WHAT THE TASK REQUIRES -> Below are several entries. Transcribe exactly those lines that fall from the one with "Reconstruct this image" through the one with "def V(*a): return Vector(a)", end lines included.
Start of MATERIAL PROVIDED
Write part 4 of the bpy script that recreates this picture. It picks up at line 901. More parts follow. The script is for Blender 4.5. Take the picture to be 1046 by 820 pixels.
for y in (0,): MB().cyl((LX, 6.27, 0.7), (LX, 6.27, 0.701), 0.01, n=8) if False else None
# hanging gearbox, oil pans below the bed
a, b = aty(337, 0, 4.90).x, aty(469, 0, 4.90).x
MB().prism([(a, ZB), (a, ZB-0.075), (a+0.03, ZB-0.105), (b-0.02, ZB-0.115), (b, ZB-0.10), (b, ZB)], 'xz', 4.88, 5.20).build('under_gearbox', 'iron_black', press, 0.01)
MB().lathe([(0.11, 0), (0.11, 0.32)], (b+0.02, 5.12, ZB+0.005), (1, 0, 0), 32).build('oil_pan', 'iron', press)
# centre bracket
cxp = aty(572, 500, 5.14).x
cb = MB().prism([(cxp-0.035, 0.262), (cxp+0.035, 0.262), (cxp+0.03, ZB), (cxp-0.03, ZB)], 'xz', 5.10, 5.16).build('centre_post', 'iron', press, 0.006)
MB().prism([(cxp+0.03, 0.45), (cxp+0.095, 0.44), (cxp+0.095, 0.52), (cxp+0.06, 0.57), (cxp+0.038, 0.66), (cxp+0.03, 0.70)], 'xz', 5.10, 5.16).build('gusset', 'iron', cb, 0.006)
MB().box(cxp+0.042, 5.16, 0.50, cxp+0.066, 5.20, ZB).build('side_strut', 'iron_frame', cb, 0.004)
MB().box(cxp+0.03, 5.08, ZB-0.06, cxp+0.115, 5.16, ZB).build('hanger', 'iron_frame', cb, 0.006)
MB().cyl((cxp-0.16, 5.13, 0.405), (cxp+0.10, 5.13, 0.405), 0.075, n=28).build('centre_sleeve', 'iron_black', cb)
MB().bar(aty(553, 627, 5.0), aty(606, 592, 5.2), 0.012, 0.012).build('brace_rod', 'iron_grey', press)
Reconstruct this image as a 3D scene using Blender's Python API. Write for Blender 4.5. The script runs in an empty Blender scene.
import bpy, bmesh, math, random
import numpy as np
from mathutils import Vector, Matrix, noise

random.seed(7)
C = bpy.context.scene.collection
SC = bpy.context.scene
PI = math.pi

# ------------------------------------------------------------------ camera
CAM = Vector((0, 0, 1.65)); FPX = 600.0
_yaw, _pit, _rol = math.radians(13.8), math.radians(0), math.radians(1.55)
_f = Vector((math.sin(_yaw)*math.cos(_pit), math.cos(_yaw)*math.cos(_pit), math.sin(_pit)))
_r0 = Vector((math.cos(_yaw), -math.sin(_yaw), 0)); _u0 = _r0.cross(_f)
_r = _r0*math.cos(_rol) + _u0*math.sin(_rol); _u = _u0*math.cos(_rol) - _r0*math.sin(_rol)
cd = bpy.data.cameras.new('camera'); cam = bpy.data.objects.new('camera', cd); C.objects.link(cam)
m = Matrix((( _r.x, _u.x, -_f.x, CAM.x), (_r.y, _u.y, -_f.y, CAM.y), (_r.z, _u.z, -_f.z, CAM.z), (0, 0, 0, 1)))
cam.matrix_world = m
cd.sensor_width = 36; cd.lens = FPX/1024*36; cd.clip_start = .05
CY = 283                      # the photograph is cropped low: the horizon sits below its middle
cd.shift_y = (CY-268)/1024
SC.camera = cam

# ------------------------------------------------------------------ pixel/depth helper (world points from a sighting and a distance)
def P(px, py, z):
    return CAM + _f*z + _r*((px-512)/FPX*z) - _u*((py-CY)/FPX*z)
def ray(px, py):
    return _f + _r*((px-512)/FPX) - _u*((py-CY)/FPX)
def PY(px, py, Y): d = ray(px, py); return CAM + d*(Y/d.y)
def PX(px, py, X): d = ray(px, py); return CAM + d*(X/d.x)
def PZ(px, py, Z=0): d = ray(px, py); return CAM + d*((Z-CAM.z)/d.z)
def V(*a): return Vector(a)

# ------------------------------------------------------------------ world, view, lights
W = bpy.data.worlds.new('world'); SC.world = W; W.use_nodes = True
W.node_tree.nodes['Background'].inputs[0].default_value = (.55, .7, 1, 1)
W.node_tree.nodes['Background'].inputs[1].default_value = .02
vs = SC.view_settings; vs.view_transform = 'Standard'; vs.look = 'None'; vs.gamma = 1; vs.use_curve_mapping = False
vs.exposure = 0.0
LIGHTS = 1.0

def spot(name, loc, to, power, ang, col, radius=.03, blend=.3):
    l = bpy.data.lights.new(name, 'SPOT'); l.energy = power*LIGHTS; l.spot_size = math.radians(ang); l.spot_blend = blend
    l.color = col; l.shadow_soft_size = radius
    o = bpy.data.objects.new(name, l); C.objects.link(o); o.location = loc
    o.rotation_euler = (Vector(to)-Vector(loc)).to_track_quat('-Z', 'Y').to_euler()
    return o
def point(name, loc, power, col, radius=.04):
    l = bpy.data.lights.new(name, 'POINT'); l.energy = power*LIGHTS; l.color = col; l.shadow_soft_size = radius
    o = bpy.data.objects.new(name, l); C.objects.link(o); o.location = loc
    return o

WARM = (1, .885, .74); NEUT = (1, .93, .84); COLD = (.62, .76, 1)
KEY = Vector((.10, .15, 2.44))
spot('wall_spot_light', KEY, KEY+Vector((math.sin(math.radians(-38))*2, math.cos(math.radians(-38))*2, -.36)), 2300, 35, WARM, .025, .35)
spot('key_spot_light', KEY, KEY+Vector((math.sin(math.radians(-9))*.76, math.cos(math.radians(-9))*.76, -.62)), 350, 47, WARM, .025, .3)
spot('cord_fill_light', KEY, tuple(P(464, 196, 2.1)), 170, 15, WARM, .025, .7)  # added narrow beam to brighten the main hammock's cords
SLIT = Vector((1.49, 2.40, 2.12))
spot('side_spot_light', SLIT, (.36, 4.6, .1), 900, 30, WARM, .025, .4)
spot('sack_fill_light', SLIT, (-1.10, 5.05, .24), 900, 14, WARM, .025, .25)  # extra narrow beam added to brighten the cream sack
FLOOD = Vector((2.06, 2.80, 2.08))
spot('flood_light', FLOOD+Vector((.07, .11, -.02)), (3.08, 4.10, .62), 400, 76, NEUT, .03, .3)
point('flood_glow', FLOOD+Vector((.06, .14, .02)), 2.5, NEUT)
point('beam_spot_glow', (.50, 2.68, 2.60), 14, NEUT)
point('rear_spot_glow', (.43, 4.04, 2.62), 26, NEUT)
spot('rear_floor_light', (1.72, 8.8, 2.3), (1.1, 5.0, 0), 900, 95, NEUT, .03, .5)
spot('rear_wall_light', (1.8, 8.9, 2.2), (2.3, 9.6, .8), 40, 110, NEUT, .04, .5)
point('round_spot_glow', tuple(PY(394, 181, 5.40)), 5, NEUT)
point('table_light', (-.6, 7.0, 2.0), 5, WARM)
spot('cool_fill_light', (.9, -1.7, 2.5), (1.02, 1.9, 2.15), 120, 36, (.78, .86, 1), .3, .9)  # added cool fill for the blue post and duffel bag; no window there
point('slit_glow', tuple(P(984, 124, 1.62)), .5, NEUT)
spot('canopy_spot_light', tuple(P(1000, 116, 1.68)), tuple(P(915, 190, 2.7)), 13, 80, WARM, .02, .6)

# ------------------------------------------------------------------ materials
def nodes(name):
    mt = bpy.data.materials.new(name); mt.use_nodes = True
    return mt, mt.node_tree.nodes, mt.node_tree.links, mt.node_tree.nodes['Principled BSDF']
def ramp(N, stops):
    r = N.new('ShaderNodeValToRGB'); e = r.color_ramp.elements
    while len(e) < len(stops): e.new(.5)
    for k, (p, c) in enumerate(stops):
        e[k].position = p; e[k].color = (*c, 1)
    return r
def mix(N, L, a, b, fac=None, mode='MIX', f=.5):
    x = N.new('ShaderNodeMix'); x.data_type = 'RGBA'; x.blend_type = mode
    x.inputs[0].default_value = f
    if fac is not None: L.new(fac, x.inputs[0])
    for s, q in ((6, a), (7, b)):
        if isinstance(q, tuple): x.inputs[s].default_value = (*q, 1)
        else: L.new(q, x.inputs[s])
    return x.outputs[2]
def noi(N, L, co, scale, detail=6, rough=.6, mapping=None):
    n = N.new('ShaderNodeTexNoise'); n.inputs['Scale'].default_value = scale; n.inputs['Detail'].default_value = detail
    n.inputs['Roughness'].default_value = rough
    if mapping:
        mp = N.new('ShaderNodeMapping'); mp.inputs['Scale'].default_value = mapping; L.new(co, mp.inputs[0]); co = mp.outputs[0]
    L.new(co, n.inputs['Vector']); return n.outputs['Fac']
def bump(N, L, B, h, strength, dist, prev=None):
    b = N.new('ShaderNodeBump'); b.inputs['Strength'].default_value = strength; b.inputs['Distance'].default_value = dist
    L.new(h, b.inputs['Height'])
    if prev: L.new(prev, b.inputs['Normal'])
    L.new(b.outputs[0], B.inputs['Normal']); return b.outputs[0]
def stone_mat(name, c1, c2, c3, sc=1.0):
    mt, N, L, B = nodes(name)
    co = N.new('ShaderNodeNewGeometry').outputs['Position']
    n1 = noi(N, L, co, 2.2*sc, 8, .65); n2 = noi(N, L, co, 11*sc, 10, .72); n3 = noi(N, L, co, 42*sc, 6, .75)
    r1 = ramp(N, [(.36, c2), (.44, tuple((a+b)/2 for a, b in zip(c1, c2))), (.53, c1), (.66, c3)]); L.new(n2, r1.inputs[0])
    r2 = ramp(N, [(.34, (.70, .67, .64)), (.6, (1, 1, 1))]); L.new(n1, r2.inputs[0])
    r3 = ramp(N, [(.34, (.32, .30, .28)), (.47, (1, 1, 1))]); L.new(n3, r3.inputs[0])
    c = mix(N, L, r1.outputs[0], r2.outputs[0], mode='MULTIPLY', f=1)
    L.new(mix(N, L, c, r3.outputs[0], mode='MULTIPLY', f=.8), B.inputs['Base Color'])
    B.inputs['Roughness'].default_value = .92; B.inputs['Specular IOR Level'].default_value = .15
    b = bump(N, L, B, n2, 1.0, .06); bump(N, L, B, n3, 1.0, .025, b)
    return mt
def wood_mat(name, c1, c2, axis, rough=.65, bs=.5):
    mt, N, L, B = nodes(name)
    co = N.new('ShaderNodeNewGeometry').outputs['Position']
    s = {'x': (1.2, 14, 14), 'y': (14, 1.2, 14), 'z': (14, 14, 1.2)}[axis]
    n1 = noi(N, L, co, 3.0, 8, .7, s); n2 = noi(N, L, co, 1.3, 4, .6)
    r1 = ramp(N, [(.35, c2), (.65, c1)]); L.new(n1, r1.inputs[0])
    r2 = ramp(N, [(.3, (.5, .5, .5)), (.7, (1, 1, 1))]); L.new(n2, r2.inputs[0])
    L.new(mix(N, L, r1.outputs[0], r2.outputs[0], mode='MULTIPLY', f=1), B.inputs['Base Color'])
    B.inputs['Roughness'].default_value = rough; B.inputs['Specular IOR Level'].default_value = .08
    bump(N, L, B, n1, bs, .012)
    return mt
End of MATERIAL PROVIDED
WRITTEN RESPONSE ->
Reconstruct this image as a 3D scene using Blender's Python API. Write for Blender 4.5. The script runs in an empty Blender scene.
import bpy, bmesh, math, random
import numpy as np
from mathutils import Vector, Matrix, noise

random.seed(7)
C = bpy.context.scene.collection
SC = bpy.context.scene
PI = math.pi

# ------------------------------------------------------------------ camera
CAM = Vector((0, 0, 1.65)); FPX = 600.0
_yaw, _pit, _rol = math.radians(13.8), math.radians(0), math.radians(1.55)
_f = Vector((math.sin(_yaw)*math.cos(_pit), math.cos(_yaw)*math.cos(_pit), math.sin(_pit)))
_r0 = Vector((math.cos(_yaw), -math.sin(_yaw), 0)); _u0 = _r0.cross(_f)
_r = _r0*math.cos(_rol) + _u0*math.sin(_rol); _u = _u0*math.cos(_rol) - _r0*math.sin(_rol)
cd = bpy.data.cameras.new('camera'); cam = bpy.data.objects.new('camera', cd); C.objects.link(cam)
m = Matrix((( _r.x, _u.x, -_f.x, CAM.x), (_r.y, _u.y, -_f.y, CAM.y), (_r.z, _u.z, -_f.z, CAM.z), (0, 0, 0, 1)))
cam.matrix_world = m
cd.sensor_width = 36; cd.lens = FPX/1024*36; cd.clip_start = .05
CY = 283                      # the photograph is cropped low: the horizon sits below its middle
cd.shift_y = (CY-268)/1024
SC.camera = cam

# ------------------------------------------------------------------ pixel/depth helper (world points from a sighting and a distance)
def P(px, py, z):
    return CAM + _f*z + _r*((px-512)/FPX*z) - _u*((py-CY)/FPX*z)
def ray(px, py):
    return _f + _r*((px-512)/FPX) - _u*((py-CY)/FPX)
def PY(px, py, Y): d = ray(px, py); return CAM + d*(Y/d.y)
def PX(px, py, X): d = ray(px, py); return CAM + d*(X/d.x)
def PZ(px, py, Z=0): d = ray(px, py); return CAM + d*((Z-CAM.z)/d.z)
def V(*a): return Vector(a)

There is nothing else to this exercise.